Source data >>
>> start

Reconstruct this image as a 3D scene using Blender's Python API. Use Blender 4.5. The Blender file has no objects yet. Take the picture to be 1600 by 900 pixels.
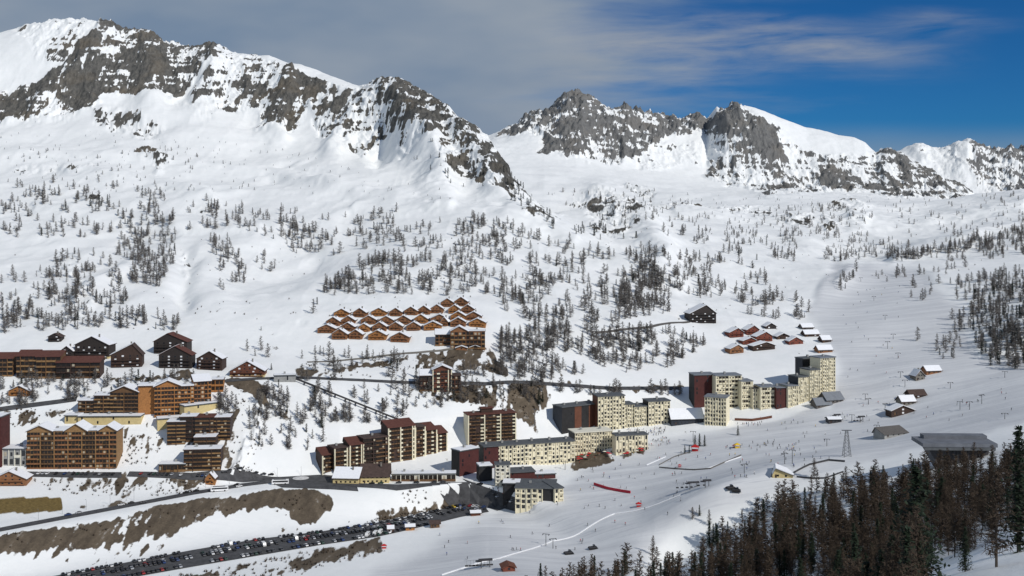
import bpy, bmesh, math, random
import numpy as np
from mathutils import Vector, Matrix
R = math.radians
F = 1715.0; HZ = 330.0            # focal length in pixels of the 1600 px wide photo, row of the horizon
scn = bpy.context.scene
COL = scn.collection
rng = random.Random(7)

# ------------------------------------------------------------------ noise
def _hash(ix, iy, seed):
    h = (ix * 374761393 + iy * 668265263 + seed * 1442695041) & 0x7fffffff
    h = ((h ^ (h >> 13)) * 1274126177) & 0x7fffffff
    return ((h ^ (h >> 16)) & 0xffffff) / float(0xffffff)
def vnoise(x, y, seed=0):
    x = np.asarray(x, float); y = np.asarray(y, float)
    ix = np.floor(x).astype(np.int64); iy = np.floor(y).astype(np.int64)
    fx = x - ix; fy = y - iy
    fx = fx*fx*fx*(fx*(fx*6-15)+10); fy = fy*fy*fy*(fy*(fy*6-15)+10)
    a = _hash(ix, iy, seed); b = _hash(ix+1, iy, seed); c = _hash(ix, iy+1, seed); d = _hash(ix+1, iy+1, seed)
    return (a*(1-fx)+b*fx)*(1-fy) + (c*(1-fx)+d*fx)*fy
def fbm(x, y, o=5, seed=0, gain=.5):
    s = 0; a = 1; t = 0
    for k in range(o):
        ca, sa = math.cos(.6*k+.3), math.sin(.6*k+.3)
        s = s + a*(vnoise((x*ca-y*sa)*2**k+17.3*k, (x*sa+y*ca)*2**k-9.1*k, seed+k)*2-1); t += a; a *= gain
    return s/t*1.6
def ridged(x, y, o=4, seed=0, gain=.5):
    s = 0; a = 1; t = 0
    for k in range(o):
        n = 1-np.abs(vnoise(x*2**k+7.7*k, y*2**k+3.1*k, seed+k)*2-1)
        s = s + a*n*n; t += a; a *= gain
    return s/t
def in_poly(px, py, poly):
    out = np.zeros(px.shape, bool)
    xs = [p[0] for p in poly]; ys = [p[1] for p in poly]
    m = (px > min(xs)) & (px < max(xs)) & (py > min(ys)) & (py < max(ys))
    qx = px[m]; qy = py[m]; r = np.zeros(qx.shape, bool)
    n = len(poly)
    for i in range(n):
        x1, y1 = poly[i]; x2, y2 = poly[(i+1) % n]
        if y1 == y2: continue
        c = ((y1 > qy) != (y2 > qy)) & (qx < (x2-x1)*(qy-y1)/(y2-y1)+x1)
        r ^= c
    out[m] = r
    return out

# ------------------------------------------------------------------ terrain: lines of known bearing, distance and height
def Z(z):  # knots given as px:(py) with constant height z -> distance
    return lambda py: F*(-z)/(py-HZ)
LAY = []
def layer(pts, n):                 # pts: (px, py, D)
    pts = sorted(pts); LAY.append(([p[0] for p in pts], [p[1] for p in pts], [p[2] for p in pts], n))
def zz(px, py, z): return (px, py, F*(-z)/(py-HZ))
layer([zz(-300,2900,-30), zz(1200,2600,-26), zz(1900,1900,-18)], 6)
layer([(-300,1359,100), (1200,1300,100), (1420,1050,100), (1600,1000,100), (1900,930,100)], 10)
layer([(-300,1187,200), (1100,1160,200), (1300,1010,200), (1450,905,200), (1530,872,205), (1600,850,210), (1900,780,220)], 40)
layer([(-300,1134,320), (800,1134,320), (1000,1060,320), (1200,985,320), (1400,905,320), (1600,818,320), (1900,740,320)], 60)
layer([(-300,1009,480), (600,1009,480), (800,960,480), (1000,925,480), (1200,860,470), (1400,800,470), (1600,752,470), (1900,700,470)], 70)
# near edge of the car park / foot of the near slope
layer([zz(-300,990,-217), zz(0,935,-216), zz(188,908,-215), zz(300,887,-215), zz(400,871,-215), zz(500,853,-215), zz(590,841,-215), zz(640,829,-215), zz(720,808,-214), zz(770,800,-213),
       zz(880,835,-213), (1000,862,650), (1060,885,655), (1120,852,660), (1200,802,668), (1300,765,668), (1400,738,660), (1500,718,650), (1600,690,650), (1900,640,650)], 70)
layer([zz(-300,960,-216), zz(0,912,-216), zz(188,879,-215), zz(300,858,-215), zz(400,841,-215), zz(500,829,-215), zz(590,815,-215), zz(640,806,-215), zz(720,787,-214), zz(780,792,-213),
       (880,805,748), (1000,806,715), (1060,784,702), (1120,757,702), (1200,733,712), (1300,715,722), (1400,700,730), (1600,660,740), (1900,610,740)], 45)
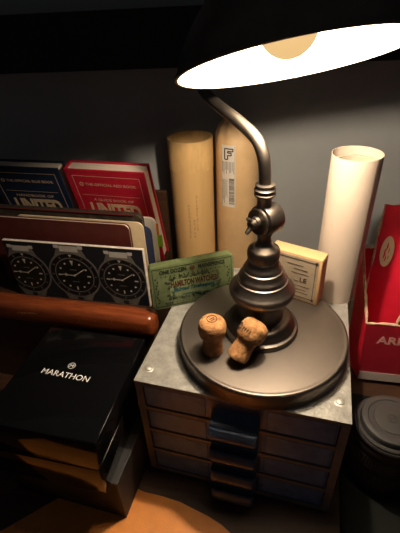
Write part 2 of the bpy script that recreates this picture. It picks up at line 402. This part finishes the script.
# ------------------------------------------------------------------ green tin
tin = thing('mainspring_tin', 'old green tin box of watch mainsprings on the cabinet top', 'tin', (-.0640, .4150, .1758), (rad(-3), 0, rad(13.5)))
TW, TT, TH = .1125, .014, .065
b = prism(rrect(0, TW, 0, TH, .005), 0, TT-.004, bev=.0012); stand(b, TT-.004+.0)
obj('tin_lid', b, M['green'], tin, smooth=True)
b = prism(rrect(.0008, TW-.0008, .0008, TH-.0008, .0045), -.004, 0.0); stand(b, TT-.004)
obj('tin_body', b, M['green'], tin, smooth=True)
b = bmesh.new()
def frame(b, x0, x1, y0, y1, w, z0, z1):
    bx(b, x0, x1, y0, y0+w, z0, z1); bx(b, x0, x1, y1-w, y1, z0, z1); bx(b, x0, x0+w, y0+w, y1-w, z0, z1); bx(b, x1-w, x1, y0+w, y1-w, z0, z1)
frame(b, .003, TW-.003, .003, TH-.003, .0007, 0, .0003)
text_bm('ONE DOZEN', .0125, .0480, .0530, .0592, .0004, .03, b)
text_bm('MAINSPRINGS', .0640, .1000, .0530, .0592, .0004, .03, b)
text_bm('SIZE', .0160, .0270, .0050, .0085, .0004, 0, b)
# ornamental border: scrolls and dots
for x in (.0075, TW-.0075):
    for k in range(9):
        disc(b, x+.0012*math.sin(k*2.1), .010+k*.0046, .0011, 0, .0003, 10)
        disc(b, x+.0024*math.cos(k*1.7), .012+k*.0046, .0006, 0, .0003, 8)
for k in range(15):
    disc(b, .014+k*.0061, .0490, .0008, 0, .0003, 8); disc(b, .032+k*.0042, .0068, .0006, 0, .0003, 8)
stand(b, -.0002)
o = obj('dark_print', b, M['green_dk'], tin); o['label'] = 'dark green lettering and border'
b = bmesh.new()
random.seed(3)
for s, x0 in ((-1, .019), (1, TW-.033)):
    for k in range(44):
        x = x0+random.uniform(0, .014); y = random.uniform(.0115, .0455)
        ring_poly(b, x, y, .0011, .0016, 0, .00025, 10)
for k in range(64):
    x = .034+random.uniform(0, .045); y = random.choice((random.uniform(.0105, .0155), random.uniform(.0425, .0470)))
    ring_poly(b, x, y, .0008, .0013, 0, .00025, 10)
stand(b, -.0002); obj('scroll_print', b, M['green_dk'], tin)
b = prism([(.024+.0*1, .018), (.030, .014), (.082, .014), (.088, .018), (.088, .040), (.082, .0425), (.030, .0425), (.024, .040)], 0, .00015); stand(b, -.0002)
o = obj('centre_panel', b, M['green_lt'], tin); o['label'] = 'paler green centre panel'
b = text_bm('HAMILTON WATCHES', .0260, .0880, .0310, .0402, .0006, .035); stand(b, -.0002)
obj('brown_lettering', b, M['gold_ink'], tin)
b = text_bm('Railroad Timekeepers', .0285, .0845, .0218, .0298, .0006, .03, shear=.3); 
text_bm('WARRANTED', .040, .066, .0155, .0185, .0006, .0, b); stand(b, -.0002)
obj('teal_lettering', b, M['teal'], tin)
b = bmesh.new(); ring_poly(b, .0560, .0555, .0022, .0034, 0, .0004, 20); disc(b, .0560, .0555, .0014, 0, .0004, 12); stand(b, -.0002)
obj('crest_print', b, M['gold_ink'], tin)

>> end
>> start

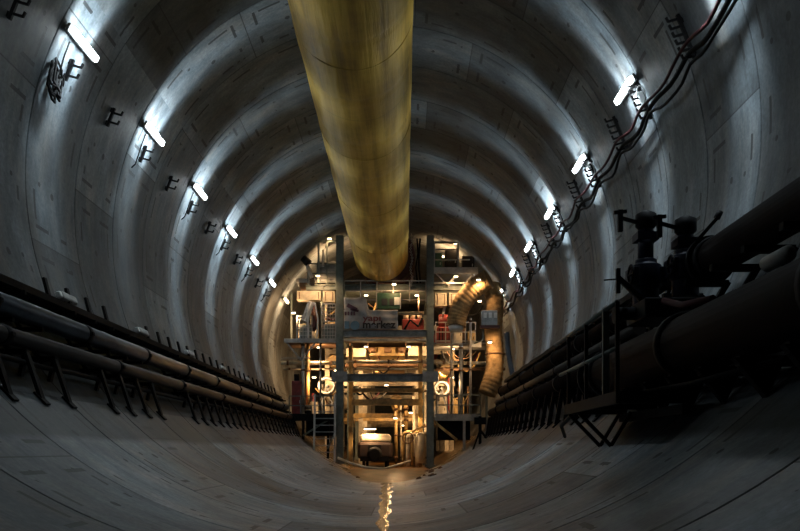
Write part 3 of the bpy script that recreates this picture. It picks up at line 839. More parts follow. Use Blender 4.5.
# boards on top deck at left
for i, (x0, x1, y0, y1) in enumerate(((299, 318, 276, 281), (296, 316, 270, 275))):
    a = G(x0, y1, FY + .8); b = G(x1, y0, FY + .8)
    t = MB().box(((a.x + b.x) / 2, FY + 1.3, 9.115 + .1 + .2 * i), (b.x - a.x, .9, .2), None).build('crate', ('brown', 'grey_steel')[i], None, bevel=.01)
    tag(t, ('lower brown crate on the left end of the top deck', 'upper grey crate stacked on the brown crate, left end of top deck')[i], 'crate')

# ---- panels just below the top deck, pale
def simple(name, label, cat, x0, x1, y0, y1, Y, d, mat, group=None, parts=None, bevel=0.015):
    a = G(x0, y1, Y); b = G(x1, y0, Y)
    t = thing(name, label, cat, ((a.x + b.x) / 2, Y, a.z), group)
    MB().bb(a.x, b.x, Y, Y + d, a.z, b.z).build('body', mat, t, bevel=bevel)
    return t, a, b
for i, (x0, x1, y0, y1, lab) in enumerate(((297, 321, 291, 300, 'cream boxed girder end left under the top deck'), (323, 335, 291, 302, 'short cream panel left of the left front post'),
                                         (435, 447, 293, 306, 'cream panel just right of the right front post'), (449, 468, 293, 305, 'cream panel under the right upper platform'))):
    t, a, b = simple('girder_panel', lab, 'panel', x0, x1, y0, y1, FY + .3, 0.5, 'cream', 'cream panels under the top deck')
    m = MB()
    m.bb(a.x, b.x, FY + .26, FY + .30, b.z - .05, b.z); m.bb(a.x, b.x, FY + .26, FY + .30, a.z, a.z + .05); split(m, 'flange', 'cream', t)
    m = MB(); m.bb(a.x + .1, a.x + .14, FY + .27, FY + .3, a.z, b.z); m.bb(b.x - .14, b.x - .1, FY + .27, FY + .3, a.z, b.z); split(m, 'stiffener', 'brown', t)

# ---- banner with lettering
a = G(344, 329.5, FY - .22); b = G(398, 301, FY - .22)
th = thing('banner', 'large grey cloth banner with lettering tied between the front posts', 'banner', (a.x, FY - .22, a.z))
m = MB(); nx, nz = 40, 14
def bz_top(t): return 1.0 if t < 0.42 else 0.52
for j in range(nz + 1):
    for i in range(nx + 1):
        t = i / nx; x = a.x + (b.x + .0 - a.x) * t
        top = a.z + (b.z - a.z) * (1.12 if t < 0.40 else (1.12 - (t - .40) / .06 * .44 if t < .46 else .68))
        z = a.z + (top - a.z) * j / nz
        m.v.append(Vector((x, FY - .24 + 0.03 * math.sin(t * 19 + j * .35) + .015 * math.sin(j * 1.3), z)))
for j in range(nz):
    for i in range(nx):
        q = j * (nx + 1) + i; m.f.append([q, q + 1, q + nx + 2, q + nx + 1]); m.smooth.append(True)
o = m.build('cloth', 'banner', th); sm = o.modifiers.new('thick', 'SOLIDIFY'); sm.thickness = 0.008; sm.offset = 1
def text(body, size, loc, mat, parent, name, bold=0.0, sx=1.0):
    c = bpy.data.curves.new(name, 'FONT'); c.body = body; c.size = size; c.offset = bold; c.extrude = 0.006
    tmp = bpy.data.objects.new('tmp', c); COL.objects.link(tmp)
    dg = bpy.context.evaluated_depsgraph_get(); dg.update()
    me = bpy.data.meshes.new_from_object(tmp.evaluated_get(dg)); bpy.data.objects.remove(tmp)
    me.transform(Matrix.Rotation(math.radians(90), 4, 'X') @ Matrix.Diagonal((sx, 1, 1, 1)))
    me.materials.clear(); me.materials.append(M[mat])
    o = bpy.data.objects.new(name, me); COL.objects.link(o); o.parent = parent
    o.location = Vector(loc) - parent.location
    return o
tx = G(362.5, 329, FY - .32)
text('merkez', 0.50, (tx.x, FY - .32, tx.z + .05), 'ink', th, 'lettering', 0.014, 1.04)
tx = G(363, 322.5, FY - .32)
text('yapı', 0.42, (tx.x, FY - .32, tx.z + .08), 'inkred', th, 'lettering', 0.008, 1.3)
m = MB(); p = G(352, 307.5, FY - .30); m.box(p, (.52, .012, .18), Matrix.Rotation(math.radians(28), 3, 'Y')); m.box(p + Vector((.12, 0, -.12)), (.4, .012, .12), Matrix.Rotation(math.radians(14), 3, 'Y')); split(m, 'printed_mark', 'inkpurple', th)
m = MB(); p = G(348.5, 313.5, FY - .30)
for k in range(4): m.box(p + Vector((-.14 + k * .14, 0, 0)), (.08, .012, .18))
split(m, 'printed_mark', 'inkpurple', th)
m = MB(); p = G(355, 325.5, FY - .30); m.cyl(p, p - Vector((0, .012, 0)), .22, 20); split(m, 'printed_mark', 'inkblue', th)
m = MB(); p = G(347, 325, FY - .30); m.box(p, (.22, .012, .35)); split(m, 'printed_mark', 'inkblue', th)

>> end

Required work >>
From the entries above, extract only the lines running from the one containing "Write part 3" through the one containing "m = MB(); m.bb(a.x", inclusive.

Solution to this problem >>
Write part 3 of the bpy script that recreates this picture. It picks up at line 839. More parts follow. Use Blender 4.5.
# boards on top deck at left
for i, (x0, x1, y0, y1) in enumerate(((299, 318, 276, 281), (296, 316, 270, 275))):
    a = G(x0, y1, FY + .8); b = G(x1, y0, FY + .8)
    t = MB().box(((a.x + b.x) / 2, FY + 1.3, 9.115 + .1 + .2 * i), (b.x - a.x, .9, .2), None).build('crate', ('brown', 'grey_steel')[i], None, bevel=.01)
    tag(t, ('lower brown crate on the left end of the top deck', 'upper grey crate stacked on the brown crate, left end of top deck')[i], 'crate')

# ---- panels just below the top deck, pale
def simple(name, label, cat, x0, x1, y0, y1, Y, d, mat, group=None, parts=None, bevel=0.015):
    a = G(x0, y1, Y); b = G(x1, y0, Y)
    t = thing(name, label, cat, ((a.x + b.x) / 2, Y, a.z), group)
    MB().bb(a.x, b.x, Y, Y + d, a.z, b.z).build('body', mat, t, bevel=bevel)
    return t, a, b
for i, (x0, x1, y0, y1, lab) in enumerate(((297, 321, 291, 300, 'cream boxed girder end left under the top deck'), (323, 335, 291, 302, 'short cream panel left of the left front post'),
                                         (435, 447, 293, 306, 'cream panel just right of the right front post'), (449, 468, 293, 305, 'cream panel under the right upper platform'))):
    t, a, b = simple('girder_panel', lab, 'panel', x0, x1, y0, y1, FY + .3, 0.5, 'cream', 'cream panels under the top deck')
    m = MB()
    m.bb(a.x, b.x, FY + .26, FY + .30, b.z - .05, b.z); m.bb(a.x, b.x, FY + .26, FY + .30, a.z, a.z + .05); split(m, 'flange', 'cream', t)
    m = MB(); m.bb(a.x + .1, a.x + .14, FY + .27, FY + .3, a.z, b.z); m.bb(b.x - .14, b.x - .1, FY + .27, FY + .3, a.z, b.z); split(m, 'stiffener', 'brown', t)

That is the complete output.